- Looking for a College Football Playoff sleeper? Consider Oklahoma, after its takedown of Michigan.
- Oklahoma’s defense delivers an effort reminiscent of how Brent Venables’ defenses played at Clemson.
- John Mateer helps revive Sooners’ offense with daring throws and dogged runs.
NORMAN, OK – Here inside the Palace on the Prairie, where the wind comes sweepin’ down the plain, takes place one of college football’s most iconic traditions.
Two gorgeous white ponies, named “Boomer” and “Sooner,” pull a prairie schooner across the field whenever the home team scores. And in Oklahoma’s heyday, when the points came aplenty, those ponies better have been well fed and hydrated, because they cruised that wagon across the field like it was their personal play pen.
Then, the points dried up, the losses mounted, and the Sooner Schooner could have had a broken axle for as little as it moved last season, and the ponies might as well have been out to pasture.
The wagon’s rolling again, after an offseason overhaul inside Oklahoma’s program came to fruition in the Sooners’ first showdown with a ranked opponent.
Oklahoma’s offense showed just enough punch, and the No. 24 Sooners defense packed a haymaker in a 24-13 smothering of No. 13 Michigan. The dominating performance announced Oklahoma’s presence as a worthy College Football Playoff sleeper.
The Sooners had Michigan in a vise all night. If not for one 75-yard run, the Wolverines never would’ve crossed the goal line. One of Michigan’s field goals came after Oklahoma muffed a punt.
Coach Brent Venables grabbed the dial and turned down the heat on his hot seat with this complete performance, in what felt like a must-win game for a coach who’d produced two losing records within his first three seasons at this blue blood.
After this performance, give that man another raise and contract extension! Just kidding, but, seriously, the Sooners played like an improved team.
Oklahoma defense a throwback showing for Brent Venables
This must have been the type of defensive performance Oklahoma envisioned when it hired Venables. When Kendal Daniels destroyed Michigan’s Justice Haynes on a screen pass, it would have counted as the stiffest hit of the entire Lincoln Riley era. BOOM-er, Sooner.

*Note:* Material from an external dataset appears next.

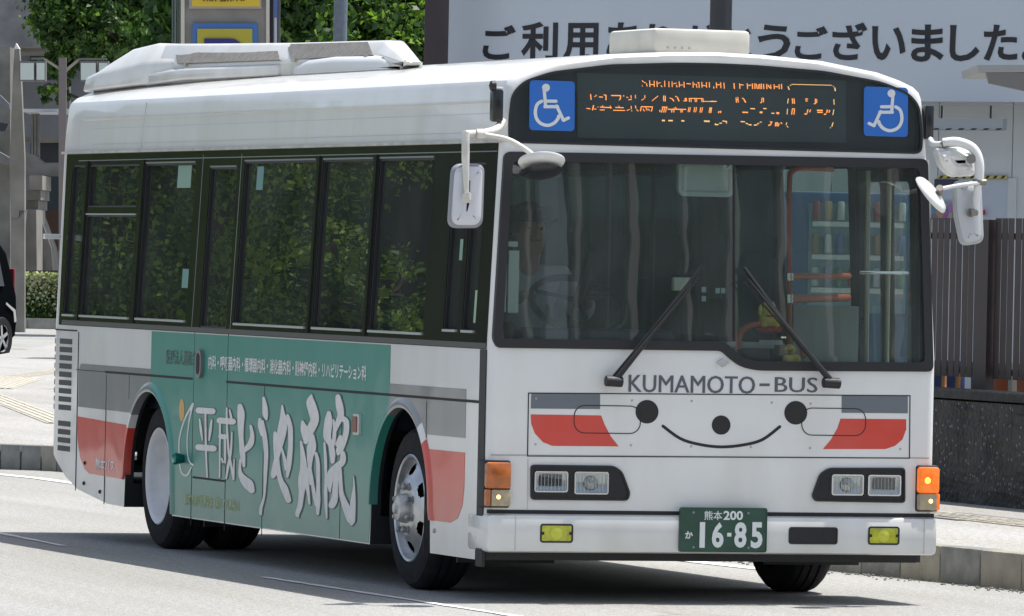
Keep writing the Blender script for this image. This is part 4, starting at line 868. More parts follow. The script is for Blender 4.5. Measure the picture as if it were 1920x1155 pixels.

Who can say how good Michigan’s offense will prove to be? It looked a mess last season. True freshman quarterback Bryce Underwood offers promise, but he lacked the polish to handle a defense of this caliber, in his first road start. The Sooners never allowed Underwood to find a rhythm, and he misfired among the few times he had open targets.
As well as Oklahoma’s defense played, it needed its offense to hold up its end of the bargain. In a reverse of last season, it did.
If Oklahoma’s 24 points don’t sound like an outburst, consider the opponent. Michigan’s defense has ranked among the nation’s best for years. Also, consider the rut out of which this offense crawled. Oklahoma failed to produce more than 20 points in six games last season.
Venables aimed to rectify that by hiring a new offensive coordinator and landing a coveted transfer quarterback, John Mateer, along with a few other playmakers.
Venables also decided he’d call the defense himself after that unit failed to meet his standard last year.
In a make-or-break season, if Venables was going to go down, he’d go down doing what he does best – orchestrating the defense. That defense kept Underwood under duress, with a performance that evoked memories of Venables’ destructive defenses at Clemson.
John Mateer shows off big-play abilities
Venables earned some goodwill, or at least seeded some optimism, with how he handled the offseason, but preseason vibes can evaporate within just a few hours of a single Saturday. Ask Billy Napier about that.
Oklahoma’s performance should breed confidence. It showed that the preseason narrative about the Sooners possessing enough talent to pursue a playoff bid might have merit.
Oklahoma’s offense didn’t ignite a barrage of fireworks like the teams from yesteryear that gave “Boomer” and “Sooner” a workout. But, it made enough plays to complement the defense.
Mateer showed his elusiveness while leading the team in rushing, and he slipped away from a pass rusher before firing an arrow up the sideline to transfer wideout Isaiah Sategna III to set up a second-half touchdown that Oklahoma desperately needed.
Mateer missed some throws, and he was fortunate to only be intercepted once. In one brutal sequence, Mateer couldn’t connect with an open target on a flea-flicker, and after throwing two more incompletions while harassed by pass rushers, Oklahoma missed a field goal that would’ve made this win more comfortable.
But, Mateer also made some daring completions and dogged runs. The man’s got big-play capabilities, just as he showed quarterbacking Washington State. Pair Mateer with a healthy Deion Burks and the versatile Sategna, and Oklahoma has the ingredients of an offense that went M.I.A. all throughout 2024.
Mateer led Oklahoma on an impressive 8-minute march late in the fourth quarter that ended in a field goal, allowing Sooners fans to exhale.
Those final Oklahoma points sent the white ponies onto the field once more, pulling a wagon that’s cruising through the Palace again, revived by a transfer quarterback and a menacing defense.